Everybody at the time believed this, on both sides of the issue.
I'm not so sure. There was no particular reason slavery couldn't have gone on being economically profitable in the South, at least if they changed some of their farming practices that essentially mined the soil.
Plantation agriculture wasn't going to expand much into the territories anyway. Tough to grow cotton in Nebraska.
That's why for the real pro-slavery guys secession was only the first step. After breaking away from the Union, they intended to conquer Latin America and impose slavery on nations most of which had already outlawed it.
They also planned to start the African slave trade up again. Of course, the Royal and US Navies might have had some input on the practicality of that idea.

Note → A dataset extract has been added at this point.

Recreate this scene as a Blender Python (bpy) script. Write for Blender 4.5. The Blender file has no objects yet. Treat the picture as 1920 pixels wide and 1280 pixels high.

That was not the issue as much as demographics were. The slave population grew far faster than the white population. By 1860, several of the deep South states had larger slave than free populations. That was fine -- to a point, as long as the demand for slaves in newly settled areas continued. The delemia of the slave economy was two fold. First, minus expansion, with a rapidly increasing supply of slaves and a deminishing demand as the plantation system reached its geographical limits, the value of slaves would plumet destroying the largest single source of wealth in the deep south especially.
Secondly, slavery contained within its current limits would have over another generation or so placed the ever smaller white population in very great risk from a hostile black population. Expansion was also a safety valve that kept the slave populations within controllable limits.
Lincoln and the Republican party's opposition to the further expansion of slavery is what drove the south into secession. They saw their lives and fortunes at risk if slavery were to be contained.
Tough to grow cotton in Nebraska.
True, but the gold, silver and copper mines of the west would have been worked by slaves instead of free men if the Slaveocracy had their way with expansion.